Uluslararası Koalisyonun Geleceği: Yerel ve Bölgesel Etkiler
ABD’nin İsrail’e desteği sebebiyle Arap ülkeleriyle ilişkilerinin gerilmesi ve Ortadoğu’daki askerî varlığının hedef hâline gelmesi, ABD açısından riskler doğururken Uluslararası Koalisyonun Irak’ta kalması ise ABD için geçici bir kazanım olarak görülebilir. Erteleme, İran ve Irak’taki İran yanlısı siyasi gruplar için olumsuz bir karar olmakla birlikte bu siyasi oluşumların güç kazanması için bir “öteki”nin varlığı bağlamında önem taşımaktadır. Zira Filistin’e destek söyleminin bir dışavurumu olan saldırılar Uluslararası Koalisyonun varlığının sonlandırılmaması sebebiyle devam edecektir. Ayrıca 2025’te Irak’ta parlamento seçimlerinin planlanması İran destekli siyasi oluşumların bu söylem üzerinden güç kazanmasına sebep olabilir. Nitekim hükûmeti kuran “Devleti Yönetme İttifakı”, büyük ölçüde İran ile yakın siyasi ilişkilere sahip “Koordinasyon Çerçevesi” tarafından kontrol edilmektedir. Hatta Başbakan Sudani yaptığı periyodik toplantılarla birlikte yönetime ilişkin konuları bu siyasi gruplarla görüşmektedir.

ABD’nin Irak’tan muharip kuvvetlerini çektiği süreçte NATO Irak Misyonunun yaklaşık 8-10 kat genişletilmesi kararı alınmıştı. Iraklı yetkililerin 2024 itibarıyla NATO yetkilileriyle yaptıkları görüşmelerde ilişkileri geliştirme isteğine sahip olduklarını belirtmeleri orta vadede Uluslararası Koalisyon’un çekilmesi halinde de benzer bir formülün bulunabileceğine işaret etmektedir.

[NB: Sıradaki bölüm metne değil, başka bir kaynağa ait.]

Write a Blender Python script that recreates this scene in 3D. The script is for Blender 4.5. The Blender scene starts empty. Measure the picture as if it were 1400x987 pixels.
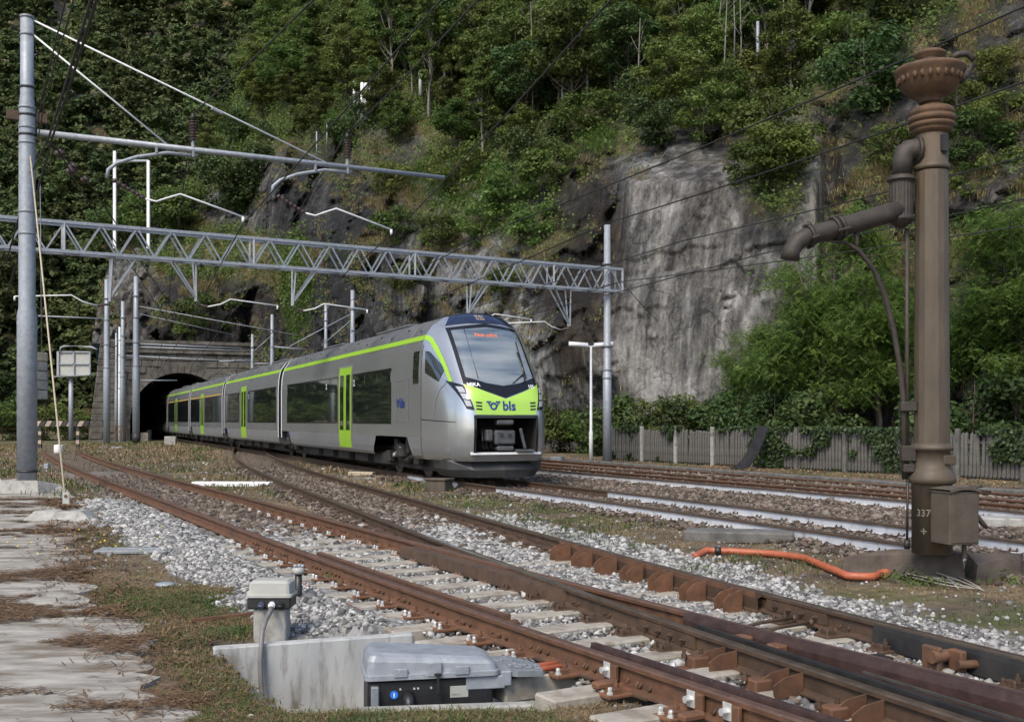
import bpy, math, random
import numpy as np
from mathutils import Vector, Matrix

random.seed(11)
RNG = np.random.default_rng(11)
S = bpy.context.scene
COL = S.collection

# ---------------------------------------------------------------- camera
F, HZ, CZ = 1450.0, 575.0, 1.75          # focal length and horizon row in photo pixels, eye height in metres
camd = bpy.data.cameras.new('camera'); cam = bpy.data.objects.new('camera', camd); COL.objects.link(cam)
camd.sensor_width = 36.0; camd.lens = 36.0 * F / 1400.0
camd.shift_y = (HZ - 493.5) / 1400.0
camd.clip_start = 0.1; camd.clip_end = 6000
cam.location = (0, 0, CZ); cam.rotation_euler = (math.radians(90), 0, 0)
S.camera = cam

# ---------------------------------------------------------------- sky, sun, exposure
TO_SUN = Vector((-0.30, -0.62, 0.78)).normalized()
W = bpy.data.worlds.new('World'); S.world = W; W.use_nodes = True
wn = W.node_tree.nodes; wl = W.node_tree.links
bg = wn['Background']; sky = wn.new('ShaderNodeTexSky'); sky.sky_type = 'NISHITA'; sky.sun_disc = False
sky.sun_elevation = math.asin(TO_SUN.z); sky.sun_rotation = math.atan2(TO_SUN.x, TO_SUN.y)
sky.air_density = 0.9; sky.dust_density = 1.6; sky.ozone_density = 0.6
wl.new(sky.outputs[0], bg.inputs[0]); bg.inputs[1].default_value = 0.11
sund = bpy.data.lights.new('sun', 'SUN'); sun = bpy.data.objects.new('sun', sund); COL.objects.link(sun)
sund.energy = 1.5; sund.angle = math.radians(20); sund.color = (1.0, 0.92, 0.79)
sun.rotation_euler = (-TO_SUN).to_track_quat('-Z', 'Y').to_euler()
S.view_settings.view_transform = 'Standard'; S.view_settings.look = 'None'
S.view_settings.gamma = 1.0; S.view_settings.use_curve_mapping = False
S.view_settings.exposure = 1.22
S.cycles.use_adaptive_sampling = True; S.cycles.adaptive_threshold = 0.02; S.cycles.adaptive_min_samples = 16
S.cycles.max_bounces = 5; S.cycles.diffuse_bounces = 3; S.cycles.glossy_bounces = 3; S.cycles.transmission_bounces = 3; S.cycles.transparent_max_bounces = 4

# ---------------------------------------------------------------- geometry helpers
def gz(Y):
    t = np.clip((np.asarray(Y, dtype=float) - 7.0) / 15.0, 0, 1)
    r = 0.12 * t * t * (3 - 2 * t)
    return r if r.ndim else float(r)

def gp(px, py, dz=0.0):
    """world point on the ground (plus dz) seen at a photo pixel"""
    Y = 15.0
    for _ in range(25):
        Y = F * (CZ - gz(Y) - dz) / (py - HZ)
    return Vector(((px - 700) / F * Y, Y, gz(Y) + dz))

def P(px, py, Y):
    return Vector(((px - 700) / F * Y, Y, CZ - (py - HZ) / F * Y))

def hash2(ix, iy, seed):
    h = (ix.astype(np.int64) * 374761393 + iy.astype(np.int64) * 668265263 + seed * 1442695041) & 0x7fffffff
    h = ((h ^ (h >> 13)) * 1274126177) & 0x7fffffff
    return ((h ^ (h >> 16)) & 0xffff) / 65535.0

def vnoise(x, y, seed=0):
    x = np.asarray(x, float); y = np.asarray(y, float)
    ix = np.floor(x); iy = np.floor(y); fx = x - ix; fy = y - iy
    fx = fx * fx * (3 - 2 * fx); fy = fy * fy * (3 - 2 * fy)
    a = hash2(ix, iy, seed); b = hash2(ix + 1, iy, seed); c = hash2(ix, iy + 1, seed); d = hash2(ix + 1, iy + 1, seed)
    return (a * (1 - fx) + b * fx) * (1 - fy) + (c * (1 - fx) + d * fx) * fy

def fbm(x, y, seed=0, oct=4):
    r = 0; a = 0.5; s = 1.0
    for k in range(oct):
        r = r + a * vnoise(np.asarray(x) * s, np.asarray(y) * s, seed + k * 17); a *= 0.5; s *= 2.03
    return r / (1 - 0.5 ** oct)

def sstep(a, b, x):
    t = np.clip((np.asarray(x, float) - a) / (b - a), 0, 1)
    return t * t * (3 - 2 * t)

ORG = {}
def tag(o, label=None, cat=None, group=None, kind=None):
    if label: o['label'] = label
    if cat: o['category'] = cat
    if group: o['group'] = group
    if kind: o['kind'] = kind
    return o

def root(name, label, cat, loc=(0, 0, 0), group=None):
    o = bpy.data.objects.new(name, None); COL.objects.link(o)
    o.empty_display_size = 0.2
    o.location = loc; ORG[o.name] = Vector(loc)
    return tag(o, label, cat, group)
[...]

Dolayısıyla orta vadede ABD kuvvetlerinin şekil değiştirerek Irak’ta varlık gösterebileceği öngörülebilir. Diğer taraftan Uluslararası Koalisyonun bundan sonra kuruluş amacı olan DEAŞ tehdidi dışında da varlığına devam edeceği söylenebilir. DEAŞ tehdidinin artık stratejik tehdit boyutunda olmadığı Iraklı yetkililer tarafından sık sık dile getirilse de Uluslararası Koalisyonun Irak’ta istikrarın sağlanması için bir denge unsuru olarak kalacağı öngörülmektedir. 7 Ekim’den önce Irak’ta Uluslararası Koalisyonun varlığının devamını isteyen ve böylece askerî kapasitesini geliştiren Erbil de Bağdat gibi denge ve fayda arzusuyla Uluslararası Koalisyonun varlığını olumlu değerlendirmektedir. Dolayısıyla Irak’ın geçici stabilizasyon için koalisyona ihtiyacı varken ABD’nin Ortadoğu’daki varlığını meşru bir araçla sürdürmek için koalisyona ihtiyaç duyduğu söylenebilir.

Bu görüş yazısı, 28 Ağustos 2024 tarihinde Fikir Turu internet sitesinde “Koalisyon Irak’ta kalıcı hale mi geliyor?" başlığıyla yayımlanmıştır.